Ce goût des oppositions, ça me vient des années 80 je pense. On était beaucoup autour de cette idée de dialectique, notamment aux États-Unis avec des gens comme Barbara Kruger, Sherrie Levin… Même si j’adhère pas forcément à leur expression froide ; je préfère une forme plus heureuse et ludique, ces artistes jouent avec pertinence sur les oppositions : l’agressif et le doux, l’horreur et le merveilleux.
Le rose a donc une charge revendicatrice. Cette démarche féministe pousse la réflexion encore plus loin avec certaines œuvres qui traitent du vêtement, du corps. Est-ce que cela a toujours été conscient ?
Au début oui ! Il y avait une part consciente de féminisme, notamment quand j’ai commencé avec les carcasses tissées. Après je n’ai plus fait exprès, ça venait naturellement. Ce n’était plus une revendication, c’était juste mes outils avec lesquels j’avais du plaisir à travailler. Et j’ai remarqué que mes meilleures pièces sont celles où je me pose le moins de question. Je laisse aller la liberté des matériaux.

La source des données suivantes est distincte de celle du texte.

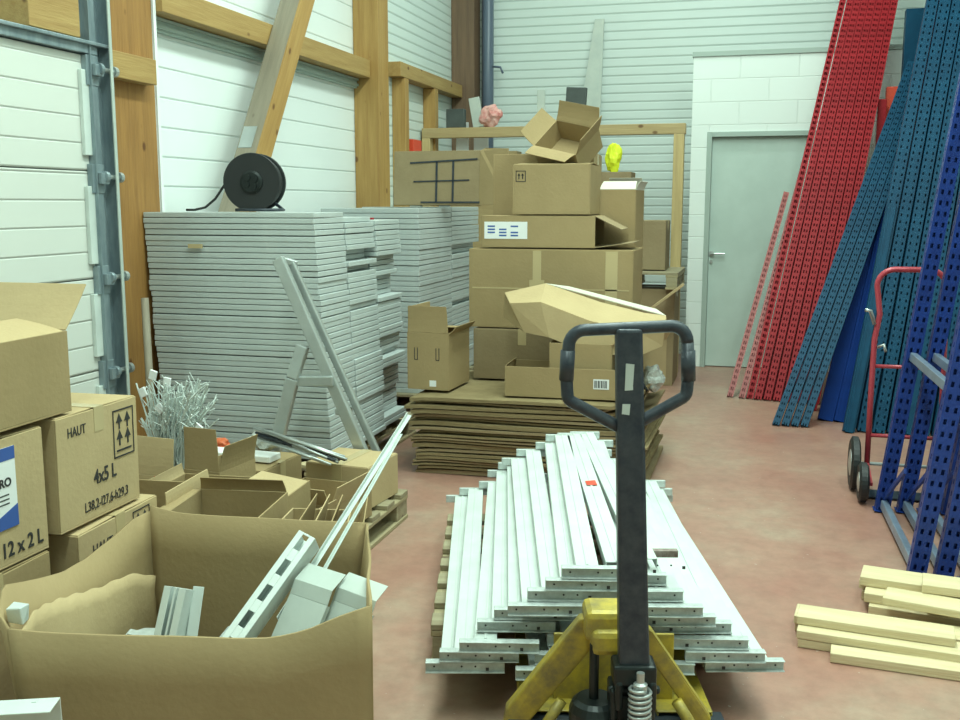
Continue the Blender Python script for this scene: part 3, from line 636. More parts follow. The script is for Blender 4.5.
# ================================================================= STACK OF FLAT CARDBOARD
def sheet_mesh(w, d, t, seed, curl=0):
    r = random.Random(seed); nx, ny = 16, 4; b = MB(); vs = []
    ph = r.uniform(0, 6); amp = r.uniform(.001, .003)
    for q in (0, 1):
        for i in range(nx+1):
            for j in range(ny+1):
                f = i/nx; x = -w/2+w*f; y = d*j/ny
                z = q*t+amp*math.sin(ph+f*6)+(curl*max(0, (f-.88)/.12)**1.6) - .010*max(0, (.12-f)/.12)**2
                vs.append((x, y, z))
    n = (nx+1)*(ny+1); fs = []
    for i in range(nx):
        for j in range(ny):
            a = i*(ny+1)+j; fs += [(a, a+1, a+ny+2, a+ny+1), (n+a, n+a+ny+1, n+a+ny+2, n+a+1)]
        a = i*(ny+1); fs.append((a, a+ny+1, n+a+ny+1, n+a)); a += ny; fs.append((a, n+a, n+a+ny+1, a+ny+1))
    for j in range(ny): fs.append((j, n+j, n+j+1, j+1)); a = nx*(ny+1)+j; fs.append((a, a+1, n+a+1, n+a))
    b.add(vs, fs); return b
zc = .004; k = 0; rs = random.Random(11)
while zc < .452:
    t = rs.choice([.010, .014, .018, .022]); w = 1.26+rs.uniform(-.05, .05); curl = 0 if zc < .25 else (zc-.24)*.45
    o = sheet_mesh(w, .92, t, k, curl).build('cardboard_sheet', M['card_edge'] if k % 3 else M['card_dull'], loc=(-1.21+rs.uniform(-.025, .025), 5.30+rs.uniform(-.03, .025), zc), rot=(0, 0, R(rs.uniform(-1.2, 1.2))))
    tag(o, 'flattened brown carton, %s from the bottom of the low stack under the loose boxes' % ordinal(k+1), 'cardboard sheet', 'flattened cartons in the low stack')
    zc += t+.008; k += 1
ZT = zc+.004
# boxes on it
c = carton('small upright carton with two arrow marks at left end of cardboard stack', -1.79, 5.60, ZT, .25, .36, .325, -3, flaps={'-x': -3, '-y': -2, '+y': -86, '+x': 60}, flen={'-x': .15, '-y': .15, '+y': .16, '+x': .06}, mat='card')
b = MB()
for x in (-.07, .06):
    b.box(x-.012, x-.008, -.001, 0, 0, .07); b.box(x+.006, x+.010, -.001, 0, 0, .07); b.box(x-.012, x+.010, -.001, 0, 0, .004)
o = b.build('handling_mark', M['ink'], c); o.location = (0, -.1805, .17)
b = MB(); b.box(-.02, .02, -.001, 0, 0, .035); b.box(-.012, .012, -.0015, -.001, .008, .026); o = b.build('white_mark', M['white_label'], c); o.location = (.03, -.1805, .02)
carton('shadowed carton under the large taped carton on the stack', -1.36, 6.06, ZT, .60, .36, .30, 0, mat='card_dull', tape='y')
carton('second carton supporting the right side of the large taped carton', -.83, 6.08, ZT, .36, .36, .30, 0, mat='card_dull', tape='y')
c = carton('large wide taped carton in the middle of the heap', -1.20, 6.12, ZT+.312, .98, .46, .465, 0, tape='front', jit=0)
c = carton('shallow carton with white shipping label, open dark end facing right', -1.28, 6.10, ZT+.79, .68, .40, .185, 1, flaps={'+x': 0}, flen={'+x': .01}, tape=None)
# open right end: lid on top, flaps outwards at the right
ob = [ch for ch in c.children if ch.name.startswith('body')][0]; bpy.data.objects.remove(ob)
for ch in list(c.children): bpy.data.objects.remove(ch)
b = MB(); b.box(-.34, .34, -.20, .20, 0, TH); b.box(-.34, .34, -.20, .20, .179, .185); b.box(-.34, -.334, -.20, .20, TH, .179); b.box(-.334, .34, -.20, -.194, TH, .179); b.box(-.334, .34, .194, .20, TH, .179)
b.build('body', M['card'], c, .0015)
for (y, z, dx, dz, dy) in ((0, .003, .22, .03, 0), (0, .182, .15, -.075, 0)):
    b = MB(); b.add([(.34, -.195, z), (.34, .195, z), (.34+dx, .17, z+dz), (.34+dx, -.17, z+dz)], [(0, 1, 2, 3)]); b.build('flap', M['card_dull'], c, solid=.004)
l = label_part(c, .26, .10, (-.19, -.2005, .10), '-y')
for i in range(3):
    for j in range(4):
        if (i+j) % 4: b = MB(); b.box(-.11+.07*i, -.11+.07*i+.045, -.002, -.0013, -.035+.018*j, -.035+.018*j+.009); b.build('label_print', M['blue_ink'], l)
ZD = ZT+.79+.19
c = carton('carton with black arrow square, standing on the shallow labelled carton', -1.20, 6.10, ZD+.004, .46, .38, .285, 0, flaps={'-x': -89, '+x': -89, '-y': -86, '+y': -86}, jit=0)
b = MB(); b.box(-.03, .03, -.001, 0, -.032, -.028); b.box(-.03, .03, -.001, 0, .028, .032); b.box(-.03, -.026, -.001, 0, -.032, .032); b.box(.026, .03, -.001, 0, -.032, .032)
for x in (-.011, .011): b.box(x-.003, x+.003, -.001, 0, -.016, .014); b.add([(x-.008, 0, .004), (x+.008, 0, .004), (x, 0, .018), (x-.008, -.001, .004), (x+.008, -.001, .004), (x, -.001, .018)], [(0, 1, 2), (5, 4, 3), (0, 3, 4, 1), (1, 4, 5, 2), (2, 5, 3, 0)])
o = b.build('handling_mark', M['ink'], c); o.location = (-.18, -.191, .22)
# long carton lid behind
carton('long shallow carton behind the one with the black arrow square', -1.34, 6.50, ZT, .64, .32, 1.35, 0, tape='x', mat='card')
c = carton('narrow open carton with white-edged flaps right of the arrow-marked carton', -.86, 6.46, ZT, .23, .28, 1.13, -4, flaps={'+x': 10, '-y': -50, '+y': -12}, flen={'+x': .06, '-y': .10, '+y': .08}, fm='card_white')
# tilted open carton on top
c = carton('crumpled open carton tipped on its side at the very top of the heap', -1.15, 6.25, ZD+.355, .31, .26, .14, -22, (40, 12), flaps={'+x': 30, '-y': 70, '+y': 40, '-x': 50}, flen={'+x': .13, '-y': .10, '+y': .12, '-x': .12}, mat='card', fm='card')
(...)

Ceci dit, en y pensant, la part consciente de mon féminisme artistique, elle est surtout dans le monumental. Quand je travaille dans le monumental, l’idée c’est d’envahir, d’investir. Un peu comme une petite fille qui va tourner avec sa robe et prendre de la place pour dire : « Je suis là, remarquez-moi ». Elle ne cherche pas à séduire mais à prendre de l’envergure, à exister, formellement et intellectuellement. C’est pareil avec mes sculptures gonflables monumentales.